Tuesday, April 21, 2009

Reconciling Political Realities To Good Economic Governance

TW: The notion that governments are hamstrung in policy by politics is hardly new. The Fed is "independent" from direct congressional or executive supervision for that reason. The challenge as the piece frames is that the same mistakes appear to be repeating. Governments perceive looming challenges but are unable or unwilling to act due to electoral considerations. It is easy in retrospect for one to suggest the Fed should have raised rates earlier to prick the emerging housing bubble. But imagine the shit storm which would have emerged especially if such moves had been made in the periods prior to the '04 or '06 elections. Even more poignant imagine either party suggesting real fiscal constraint during the same periods (tax increases, entitlement cuts!!!).

Democracies struggle mightily with non-popular measures especially as related to economic matters. Somehow we need to devise alternative mechanisms oriented to provide counter-cyclical policy measures amidst the "booms". Of course that would also require some measure of agreement amongst the economists as to exactly these non-democratic actions would be (but I digress)...


From Economist:
"...America’s Treasury and the Federal Reserve began examining options to use public money to buy up illiquid mortgage assets and to inject capital into financial institutions shortly after rescuing Bear Stearns, a failing investment bank, in March 2008. But it was another six months before they acted on those plans. “There was no way we could go to Congress without the American people understanding we faced a crisis,” says Henry Paulson, the treasury secretary at the time.
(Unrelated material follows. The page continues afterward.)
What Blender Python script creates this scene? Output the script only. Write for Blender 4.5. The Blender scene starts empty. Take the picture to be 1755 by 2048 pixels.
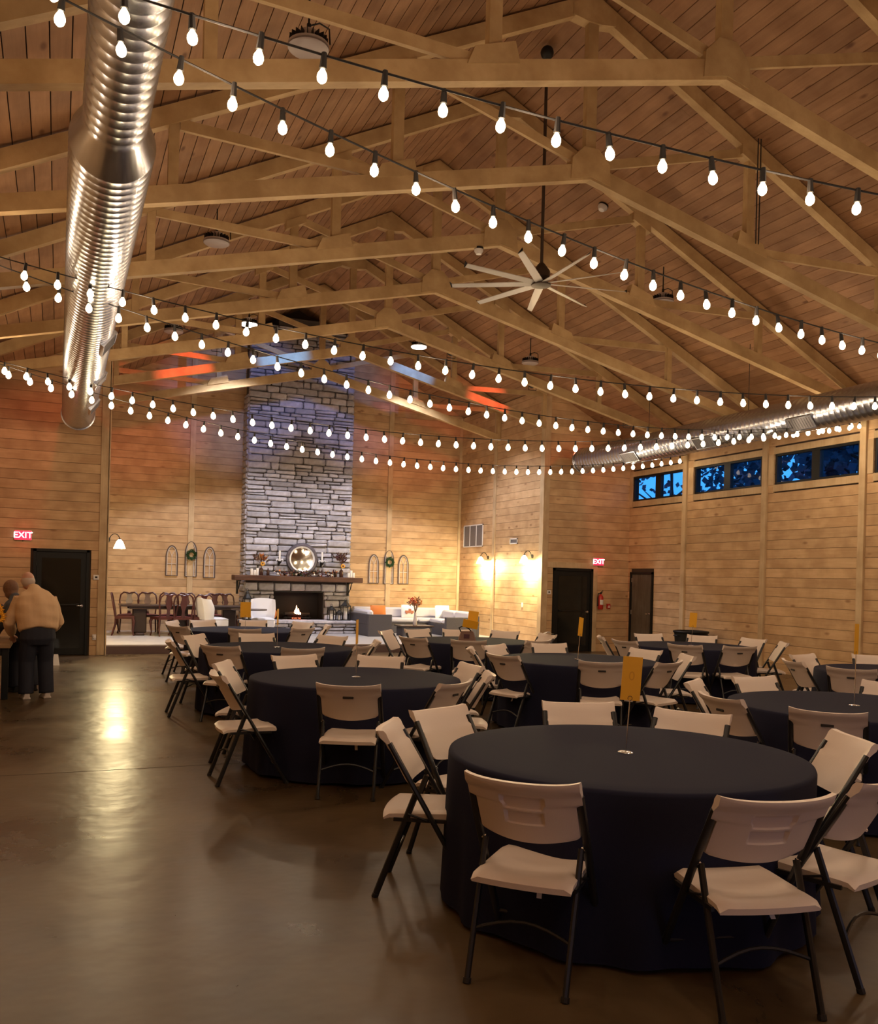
import bpy, bmesh, math, random
from mathutils import Vector, Matrix
C = bpy.context.scene.collection
R = math.radians
rng = random.Random(7)

# ------------------------------------------------------------------ camera
F_PX, CY = 1813.4, 1163.3
yaw, pitch, roll = R(22.781), R(-0.116), R(1.5)
fw = Vector((math.sin(yaw)*math.cos(pitch), math.cos(yaw)*math.cos(pitch), math.sin(pitch)))
r0 = Vector((math.cos(yaw), -math.sin(yaw), 0))
u0 = Vector((-math.sin(yaw)*math.sin(pitch), -math.cos(yaw)*math.sin(pitch), math.cos(pitch)))
rt = r0*math.cos(roll) + u0*math.sin(roll)
up = -r0*math.sin(roll) + u0*math.cos(roll)
cd = bpy.data.cameras.new('camera'); cam = bpy.data.objects.new('camera', cd); C.objects.link(cam)
m = Matrix((rt, up, -fw)).transposed().to_4x4(); m.translation = Vector((0, 0, 1.68)); cam.matrix_world = m
cd.sensor_width = 36; cd.lens = 36*F_PX/2048; cd.shift_y = (CY-1024)/2048; cd.clip_start = .05; cd.clip_end = 300
bpy.context.scene.camera = cam
# ------------------------------------------------------------------ view, world
vs = bpy.context.scene.view_settings
vs.view_transform = 'Standard'; vs.look = 'None'; vs.gamma = 1; vs.use_curve_mapping = False; vs.exposure = 0.17
w = bpy.data.worlds.new('dusk'); bpy.context.scene.world = w; w.use_nodes = True
nt = w.node_tree; bg = nt.nodes['Background']
tc = nt.nodes.new('ShaderNodeTexCoord'); sp = nt.nodes.new('ShaderNodeSeparateXYZ'); cr = nt.nodes.new('ShaderNodeValToRGB')
nt.links.new(tc.outputs['Generated'], sp.inputs[0]); nt.links.new(sp.outputs[2], cr.inputs[0]); nt.links.new(cr.outputs[0], bg.inputs[0])
cr.color_ramp.elements[0].color = (.03, .22, .62, 1); cr.color_ramp.elements[1].color = (.008, .07, .30, 1)
bg.inputs[1].default_value = 2.1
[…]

Sure enough, not until the failure of Lehman Brothers sparked a global panic in September did Mr Paulson and Ben Bernanke, the Fed chairman, ask Congress to authorise an outlay of $700 billion to support the system. Some say Mr Paulson should have tried harder to acquire the funds before the Lehman crisis. Perhaps, but it is doubtful he would have succeeded. “Even at the height of the crisis, [that] proved almost too hard to do,” he notes.
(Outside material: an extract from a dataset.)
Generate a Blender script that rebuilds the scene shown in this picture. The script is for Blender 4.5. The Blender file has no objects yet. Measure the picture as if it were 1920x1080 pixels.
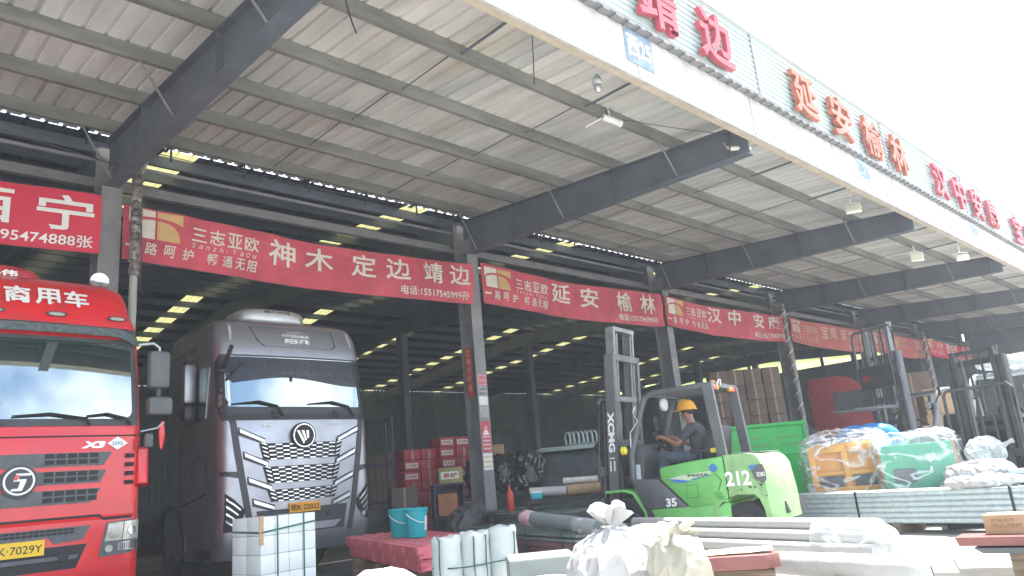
import bpy, bmesh, math, random
from mathutils import Vector, Matrix, noise as mnoise
rad = math.radians
random.seed(7)
scene = bpy.context.scene
COL = scene.collection

# ------------------------------------------------------------------ camera, sky, sun, exposure
cam_data = bpy.data.cameras.new('camera')
cam_data.sensor_width = 36.0
cam_data.lens = 26.006
cam_data.clip_start = 0.05
cam_data.clip_end = 1500
cam = bpy.data.objects.new('camera', cam_data)
COL.objects.link(cam)
right = Vector((0.72535724, -0.68283637, -0.08712845))
up = Vector((-0.11184819, -0.24179933, 0.96385843))
back = Vector((-0.67922519, -0.68939653, -0.2517649))
M = Matrix((right, up, back)).transposed().to_4x4()
M.translation = Vector((0, 0, 1.15))
cam.matrix_world = M
scene.camera = cam

SUN_DIR = Vector((0.30, -0.075, 0.95)).normalized()      # towards the sun
sun_el = math.asin(SUN_DIR.z)
sun_az = math.atan2(SUN_DIR.x, SUN_DIR.y)
world = bpy.data.worlds.new('World')
scene.world = world
world.use_nodes = True
wn = world.node_tree
wn.nodes.clear()
w_out = wn.nodes.new('ShaderNodeOutputWorld')
w_bg = wn.nodes.new('ShaderNodeBackground')
w_bg.inputs['Strength'].default_value = 0.11
w_sky = wn.nodes.new('ShaderNodeTexSky')
w_sky.sky_type = 'NISHITA'
w_sky.sun_disc = False
w_sky.sun_elevation = sun_el
w_sky.sun_rotation = sun_az
w_sky.air_density = 1.0
w_sky.dust_density = 1.5
w_tc = wn.nodes.new('ShaderNodeTexCoord')
w_map = wn.nodes.new('ShaderNodeMapping')
w_map.inputs['Scale'].default_value = (1, 1, 2.2)
w_map.inputs['Location'].default_value = (0.35, 0.1, 0.0)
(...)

...market participants and academic economists often proposed solutions that glossed over real-world political and legal obstacles. Some academics argued bank creditors should be forced to swap their debt for equity, for example. But Mr Swagel notes that is not legally possible without a change in the bankruptcy code, a tortuous political process. Similarly, to reduce housing foreclosures the Treasury and Congress focused on reducing interest rates for struggling homeowners, even though this would be less effective than subsidising write-downs of mortgage principal. But politicians and voters would have seen that as an unacceptable bail-out of some undeserving homeowners.

Economists have long studied how institutional constraints interfere with efficient economic choices, such as when special interests erect barriers to entry in product markets. Such constraints have received relatively little attention in the burgeoning literature on financial crises. Yet a closer examination shows that many of the same political obstacles crop up from one crisis to the next. This time it’s not different

...A blank cheque would greatly suit Barack Obama, who gave warning on April 14th that American banks may “require substantial additional resources”. Mr Obama has pencilled in another $750 billion of potential stabilisation funds in his 2010 budget but unlocking extra money will be extremely tricky. Despite commanding majorities in Congress and high personal-approval ratings, he must overcome solid opposition from voters jaded by revelations of bankers’ excess.

That may well mean violating certain economic principles. Economists generally prefer transparent to hidden subsidies. But Mr Swagel says that the Treasury came to realise that underpricing insurance for bank assets roused less political opposition than overpaying for assets precisely because the insurance is less transparent. The Treasury is also relying on the Fed to finance illiquid assets by printing money because that requires no congressional approval (even if it compromises the Fed’s independence).

The other temptation is to couple assistance for bankers with a hefty dose of punishment to sate the public’s hunger for justice...The risk, of course, is that pandering to voters’ anger only inflames them further, and makes it even harder to put money into the banking system as need arises."